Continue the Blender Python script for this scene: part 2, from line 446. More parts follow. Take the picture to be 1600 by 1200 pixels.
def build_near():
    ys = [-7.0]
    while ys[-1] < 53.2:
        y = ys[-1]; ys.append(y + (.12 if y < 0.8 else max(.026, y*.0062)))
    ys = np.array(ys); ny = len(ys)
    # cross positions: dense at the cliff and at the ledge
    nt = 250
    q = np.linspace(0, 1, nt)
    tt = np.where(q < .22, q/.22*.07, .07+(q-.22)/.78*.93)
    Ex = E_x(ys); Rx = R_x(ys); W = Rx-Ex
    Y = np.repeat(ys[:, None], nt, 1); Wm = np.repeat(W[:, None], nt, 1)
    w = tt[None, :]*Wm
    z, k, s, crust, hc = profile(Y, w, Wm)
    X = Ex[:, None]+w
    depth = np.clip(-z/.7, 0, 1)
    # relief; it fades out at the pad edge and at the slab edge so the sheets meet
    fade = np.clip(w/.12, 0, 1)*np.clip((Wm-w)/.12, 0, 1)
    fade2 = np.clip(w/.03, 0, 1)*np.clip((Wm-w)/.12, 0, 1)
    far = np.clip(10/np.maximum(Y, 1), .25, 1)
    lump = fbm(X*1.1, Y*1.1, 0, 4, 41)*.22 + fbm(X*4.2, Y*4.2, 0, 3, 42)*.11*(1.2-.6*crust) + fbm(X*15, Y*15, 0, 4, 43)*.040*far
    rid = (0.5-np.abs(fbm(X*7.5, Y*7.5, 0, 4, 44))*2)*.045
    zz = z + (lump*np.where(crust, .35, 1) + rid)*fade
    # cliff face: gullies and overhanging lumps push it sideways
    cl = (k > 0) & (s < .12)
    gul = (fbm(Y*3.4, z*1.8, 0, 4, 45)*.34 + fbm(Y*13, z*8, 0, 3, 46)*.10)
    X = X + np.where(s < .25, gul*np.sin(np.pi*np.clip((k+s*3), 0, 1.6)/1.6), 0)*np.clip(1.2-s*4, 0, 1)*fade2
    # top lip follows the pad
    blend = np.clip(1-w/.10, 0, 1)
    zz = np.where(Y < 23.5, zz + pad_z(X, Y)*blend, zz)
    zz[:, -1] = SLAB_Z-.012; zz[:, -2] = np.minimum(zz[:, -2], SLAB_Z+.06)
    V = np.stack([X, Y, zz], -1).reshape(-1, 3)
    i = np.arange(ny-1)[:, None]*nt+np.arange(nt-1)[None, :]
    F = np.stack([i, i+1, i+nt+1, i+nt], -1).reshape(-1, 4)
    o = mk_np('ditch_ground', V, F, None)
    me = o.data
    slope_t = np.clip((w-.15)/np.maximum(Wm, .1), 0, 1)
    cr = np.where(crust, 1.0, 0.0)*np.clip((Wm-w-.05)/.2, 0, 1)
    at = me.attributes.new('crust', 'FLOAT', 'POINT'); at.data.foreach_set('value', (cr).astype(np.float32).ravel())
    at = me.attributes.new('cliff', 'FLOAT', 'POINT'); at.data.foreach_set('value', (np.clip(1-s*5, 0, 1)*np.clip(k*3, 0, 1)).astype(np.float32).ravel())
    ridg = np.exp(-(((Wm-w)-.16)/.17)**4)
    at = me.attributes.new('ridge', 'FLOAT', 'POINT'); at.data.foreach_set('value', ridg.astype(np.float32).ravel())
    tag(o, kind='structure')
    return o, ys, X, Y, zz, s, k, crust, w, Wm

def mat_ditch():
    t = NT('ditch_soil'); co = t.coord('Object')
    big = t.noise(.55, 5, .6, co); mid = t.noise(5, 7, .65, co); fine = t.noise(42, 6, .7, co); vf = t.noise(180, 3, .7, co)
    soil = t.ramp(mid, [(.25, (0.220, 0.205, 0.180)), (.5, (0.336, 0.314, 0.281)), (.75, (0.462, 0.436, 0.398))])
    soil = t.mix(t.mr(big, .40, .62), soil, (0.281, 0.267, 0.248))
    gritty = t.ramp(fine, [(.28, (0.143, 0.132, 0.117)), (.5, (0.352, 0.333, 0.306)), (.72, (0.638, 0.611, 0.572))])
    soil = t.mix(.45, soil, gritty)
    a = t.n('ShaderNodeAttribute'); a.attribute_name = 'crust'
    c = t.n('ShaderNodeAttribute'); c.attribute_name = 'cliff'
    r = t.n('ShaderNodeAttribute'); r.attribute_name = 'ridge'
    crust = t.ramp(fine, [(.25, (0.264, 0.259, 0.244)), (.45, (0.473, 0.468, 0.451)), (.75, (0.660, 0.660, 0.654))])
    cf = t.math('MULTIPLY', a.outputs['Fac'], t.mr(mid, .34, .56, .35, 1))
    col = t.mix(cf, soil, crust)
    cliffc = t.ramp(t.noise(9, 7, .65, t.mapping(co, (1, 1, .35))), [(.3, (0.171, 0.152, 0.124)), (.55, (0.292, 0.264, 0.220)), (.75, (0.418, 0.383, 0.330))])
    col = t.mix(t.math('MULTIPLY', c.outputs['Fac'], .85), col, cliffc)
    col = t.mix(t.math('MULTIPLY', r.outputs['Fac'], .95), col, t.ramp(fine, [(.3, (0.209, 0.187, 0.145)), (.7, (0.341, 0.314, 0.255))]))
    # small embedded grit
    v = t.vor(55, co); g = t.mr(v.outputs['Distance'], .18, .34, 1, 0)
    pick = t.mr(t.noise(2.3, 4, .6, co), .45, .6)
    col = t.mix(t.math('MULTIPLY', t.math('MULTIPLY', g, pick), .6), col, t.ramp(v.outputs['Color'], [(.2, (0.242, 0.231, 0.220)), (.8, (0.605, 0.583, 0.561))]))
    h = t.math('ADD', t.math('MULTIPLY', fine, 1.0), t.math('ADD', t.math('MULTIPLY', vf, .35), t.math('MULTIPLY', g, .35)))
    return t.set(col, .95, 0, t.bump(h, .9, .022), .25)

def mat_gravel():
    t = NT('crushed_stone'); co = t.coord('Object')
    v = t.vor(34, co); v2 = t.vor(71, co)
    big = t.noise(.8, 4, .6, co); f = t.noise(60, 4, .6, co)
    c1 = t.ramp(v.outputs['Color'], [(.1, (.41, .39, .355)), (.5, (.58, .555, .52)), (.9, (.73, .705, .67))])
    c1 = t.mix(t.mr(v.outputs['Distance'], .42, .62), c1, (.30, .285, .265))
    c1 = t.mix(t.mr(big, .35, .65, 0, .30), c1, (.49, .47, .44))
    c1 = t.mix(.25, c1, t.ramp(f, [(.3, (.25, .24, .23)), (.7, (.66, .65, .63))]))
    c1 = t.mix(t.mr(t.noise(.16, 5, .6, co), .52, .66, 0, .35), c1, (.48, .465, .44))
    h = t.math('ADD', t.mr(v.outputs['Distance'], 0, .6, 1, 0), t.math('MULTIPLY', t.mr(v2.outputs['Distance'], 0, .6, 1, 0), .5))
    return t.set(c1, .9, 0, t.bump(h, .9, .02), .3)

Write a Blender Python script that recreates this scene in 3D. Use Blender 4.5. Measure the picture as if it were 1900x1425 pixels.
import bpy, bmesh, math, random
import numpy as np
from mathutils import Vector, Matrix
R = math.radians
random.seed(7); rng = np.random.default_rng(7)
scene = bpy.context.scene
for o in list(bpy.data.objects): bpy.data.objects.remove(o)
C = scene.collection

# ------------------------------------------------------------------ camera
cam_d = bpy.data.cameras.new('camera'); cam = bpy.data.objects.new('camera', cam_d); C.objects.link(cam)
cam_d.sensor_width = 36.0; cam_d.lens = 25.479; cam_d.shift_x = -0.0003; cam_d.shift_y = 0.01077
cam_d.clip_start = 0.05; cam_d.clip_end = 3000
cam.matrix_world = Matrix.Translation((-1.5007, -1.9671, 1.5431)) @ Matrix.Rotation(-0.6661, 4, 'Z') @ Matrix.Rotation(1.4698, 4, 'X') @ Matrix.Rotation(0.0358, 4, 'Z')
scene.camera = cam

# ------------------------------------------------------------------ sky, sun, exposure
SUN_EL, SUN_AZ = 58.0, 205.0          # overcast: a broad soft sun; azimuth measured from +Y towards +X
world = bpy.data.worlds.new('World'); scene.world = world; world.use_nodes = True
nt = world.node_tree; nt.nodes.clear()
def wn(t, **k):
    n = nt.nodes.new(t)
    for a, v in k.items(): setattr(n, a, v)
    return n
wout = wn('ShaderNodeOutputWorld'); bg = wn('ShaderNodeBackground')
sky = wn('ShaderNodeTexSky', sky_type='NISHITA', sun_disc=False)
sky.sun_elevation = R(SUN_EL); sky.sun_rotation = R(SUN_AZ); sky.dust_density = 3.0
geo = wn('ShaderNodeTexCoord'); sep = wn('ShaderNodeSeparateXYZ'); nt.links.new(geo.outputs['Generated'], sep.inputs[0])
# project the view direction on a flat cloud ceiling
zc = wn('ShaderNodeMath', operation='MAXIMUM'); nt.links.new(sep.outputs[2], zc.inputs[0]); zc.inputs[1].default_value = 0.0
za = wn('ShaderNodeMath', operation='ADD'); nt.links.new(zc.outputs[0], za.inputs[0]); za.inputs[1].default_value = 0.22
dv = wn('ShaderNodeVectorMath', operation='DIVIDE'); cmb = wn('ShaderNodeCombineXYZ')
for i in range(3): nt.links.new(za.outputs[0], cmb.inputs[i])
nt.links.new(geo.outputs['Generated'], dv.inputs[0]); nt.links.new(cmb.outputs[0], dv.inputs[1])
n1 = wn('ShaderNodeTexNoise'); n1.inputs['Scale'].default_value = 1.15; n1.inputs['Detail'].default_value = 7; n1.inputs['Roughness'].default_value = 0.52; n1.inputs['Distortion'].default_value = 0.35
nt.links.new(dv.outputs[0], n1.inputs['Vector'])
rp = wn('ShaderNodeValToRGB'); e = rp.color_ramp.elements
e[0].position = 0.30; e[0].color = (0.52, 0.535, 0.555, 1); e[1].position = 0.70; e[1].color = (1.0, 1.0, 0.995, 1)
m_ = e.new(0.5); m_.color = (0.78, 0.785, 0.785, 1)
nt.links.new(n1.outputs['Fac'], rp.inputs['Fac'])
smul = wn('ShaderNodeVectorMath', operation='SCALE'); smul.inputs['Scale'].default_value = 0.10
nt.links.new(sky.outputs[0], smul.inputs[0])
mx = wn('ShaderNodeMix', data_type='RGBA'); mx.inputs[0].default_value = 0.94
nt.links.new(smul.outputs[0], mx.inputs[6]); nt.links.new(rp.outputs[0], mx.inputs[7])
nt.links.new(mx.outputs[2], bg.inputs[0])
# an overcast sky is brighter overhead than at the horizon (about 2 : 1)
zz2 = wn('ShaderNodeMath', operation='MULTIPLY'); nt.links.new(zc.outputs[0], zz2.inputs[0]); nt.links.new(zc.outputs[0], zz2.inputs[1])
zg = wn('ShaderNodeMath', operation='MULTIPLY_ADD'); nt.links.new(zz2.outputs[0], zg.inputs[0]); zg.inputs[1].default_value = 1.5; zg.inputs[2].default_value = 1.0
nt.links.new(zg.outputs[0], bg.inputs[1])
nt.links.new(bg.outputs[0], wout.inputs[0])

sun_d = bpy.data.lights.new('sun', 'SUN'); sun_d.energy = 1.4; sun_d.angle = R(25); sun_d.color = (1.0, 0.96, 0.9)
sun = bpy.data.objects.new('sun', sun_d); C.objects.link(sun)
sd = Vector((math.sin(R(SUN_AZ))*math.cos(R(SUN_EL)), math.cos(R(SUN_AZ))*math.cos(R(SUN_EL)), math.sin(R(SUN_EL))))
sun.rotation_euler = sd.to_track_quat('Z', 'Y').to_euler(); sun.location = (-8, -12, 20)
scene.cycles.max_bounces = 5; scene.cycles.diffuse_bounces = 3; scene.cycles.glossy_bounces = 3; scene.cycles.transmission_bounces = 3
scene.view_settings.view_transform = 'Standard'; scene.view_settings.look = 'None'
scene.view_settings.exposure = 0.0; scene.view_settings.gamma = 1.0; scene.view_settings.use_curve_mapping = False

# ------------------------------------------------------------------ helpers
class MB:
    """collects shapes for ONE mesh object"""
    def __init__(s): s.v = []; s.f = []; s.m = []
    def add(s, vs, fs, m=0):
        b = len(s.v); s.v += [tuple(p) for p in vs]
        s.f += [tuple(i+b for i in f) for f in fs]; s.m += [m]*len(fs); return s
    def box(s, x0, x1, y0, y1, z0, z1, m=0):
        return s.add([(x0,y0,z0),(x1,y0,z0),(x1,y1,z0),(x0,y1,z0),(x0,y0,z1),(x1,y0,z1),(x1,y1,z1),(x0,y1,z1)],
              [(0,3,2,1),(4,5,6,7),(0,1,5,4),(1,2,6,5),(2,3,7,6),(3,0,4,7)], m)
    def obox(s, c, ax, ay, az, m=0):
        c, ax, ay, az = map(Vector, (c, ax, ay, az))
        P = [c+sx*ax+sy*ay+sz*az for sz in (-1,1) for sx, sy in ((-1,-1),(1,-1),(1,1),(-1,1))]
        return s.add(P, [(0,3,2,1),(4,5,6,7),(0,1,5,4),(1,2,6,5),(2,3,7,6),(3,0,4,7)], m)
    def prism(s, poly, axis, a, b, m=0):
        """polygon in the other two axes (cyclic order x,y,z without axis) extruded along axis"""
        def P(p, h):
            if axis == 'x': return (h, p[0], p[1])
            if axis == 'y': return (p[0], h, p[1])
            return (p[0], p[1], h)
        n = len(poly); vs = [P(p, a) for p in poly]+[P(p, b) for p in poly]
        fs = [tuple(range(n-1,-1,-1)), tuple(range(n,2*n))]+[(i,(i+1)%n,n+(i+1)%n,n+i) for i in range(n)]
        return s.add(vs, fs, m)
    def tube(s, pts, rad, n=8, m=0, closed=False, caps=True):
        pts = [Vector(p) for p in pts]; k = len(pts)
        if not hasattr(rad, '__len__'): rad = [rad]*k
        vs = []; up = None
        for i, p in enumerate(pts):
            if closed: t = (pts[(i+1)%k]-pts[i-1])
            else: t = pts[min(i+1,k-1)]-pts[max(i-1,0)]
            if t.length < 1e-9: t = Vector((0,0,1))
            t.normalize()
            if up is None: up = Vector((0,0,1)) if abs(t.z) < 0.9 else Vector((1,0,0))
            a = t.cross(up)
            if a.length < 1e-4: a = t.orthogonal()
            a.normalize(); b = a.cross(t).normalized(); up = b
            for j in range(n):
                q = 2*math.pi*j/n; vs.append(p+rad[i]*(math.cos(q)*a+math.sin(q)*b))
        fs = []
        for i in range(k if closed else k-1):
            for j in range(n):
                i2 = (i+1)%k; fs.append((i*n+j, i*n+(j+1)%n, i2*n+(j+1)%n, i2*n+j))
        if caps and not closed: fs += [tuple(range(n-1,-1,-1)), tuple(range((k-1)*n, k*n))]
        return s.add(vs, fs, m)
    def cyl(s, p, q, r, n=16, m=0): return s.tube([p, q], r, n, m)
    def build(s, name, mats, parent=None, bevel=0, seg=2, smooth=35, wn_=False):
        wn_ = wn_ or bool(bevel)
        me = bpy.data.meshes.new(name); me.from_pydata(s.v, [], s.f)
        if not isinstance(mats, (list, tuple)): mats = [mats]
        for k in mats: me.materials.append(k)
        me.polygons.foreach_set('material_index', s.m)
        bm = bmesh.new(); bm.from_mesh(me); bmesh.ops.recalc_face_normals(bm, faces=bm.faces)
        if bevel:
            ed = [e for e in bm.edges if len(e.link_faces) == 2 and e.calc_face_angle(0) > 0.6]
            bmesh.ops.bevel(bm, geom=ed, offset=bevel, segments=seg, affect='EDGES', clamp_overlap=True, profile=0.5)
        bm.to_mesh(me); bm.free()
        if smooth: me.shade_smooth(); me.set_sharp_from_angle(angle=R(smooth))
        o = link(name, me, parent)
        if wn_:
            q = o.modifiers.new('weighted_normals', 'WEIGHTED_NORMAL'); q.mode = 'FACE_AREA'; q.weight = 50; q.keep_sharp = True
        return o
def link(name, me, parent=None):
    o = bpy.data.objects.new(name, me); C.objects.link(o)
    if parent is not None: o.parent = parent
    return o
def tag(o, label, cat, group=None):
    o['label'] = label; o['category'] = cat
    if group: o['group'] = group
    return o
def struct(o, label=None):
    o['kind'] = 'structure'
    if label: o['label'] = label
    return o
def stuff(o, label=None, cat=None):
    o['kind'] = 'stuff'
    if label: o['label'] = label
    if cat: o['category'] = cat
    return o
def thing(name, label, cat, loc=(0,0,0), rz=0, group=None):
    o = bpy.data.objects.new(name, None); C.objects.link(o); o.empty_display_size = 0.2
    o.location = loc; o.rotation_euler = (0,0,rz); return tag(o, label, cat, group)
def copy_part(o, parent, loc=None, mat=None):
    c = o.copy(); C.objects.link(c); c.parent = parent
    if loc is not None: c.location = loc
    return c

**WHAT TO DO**
Write out, from the lines above, only those from the line with "Write a Blender" to the line with "C = scene.collection", exactly as given, including the first and the last.

**THE OUTPUT**
Write a Blender Python script that recreates this scene in 3D. Use Blender 4.5. Measure the picture as if it were 1900x1425 pixels.
import bpy, bmesh, math, random
import numpy as np
from mathutils import Vector, Matrix
R = math.radians
random.seed(7); rng = np.random.default_rng(7)
scene = bpy.context.scene
for o in list(bpy.data.objects): bpy.data.objects.remove(o)
C = scene.collection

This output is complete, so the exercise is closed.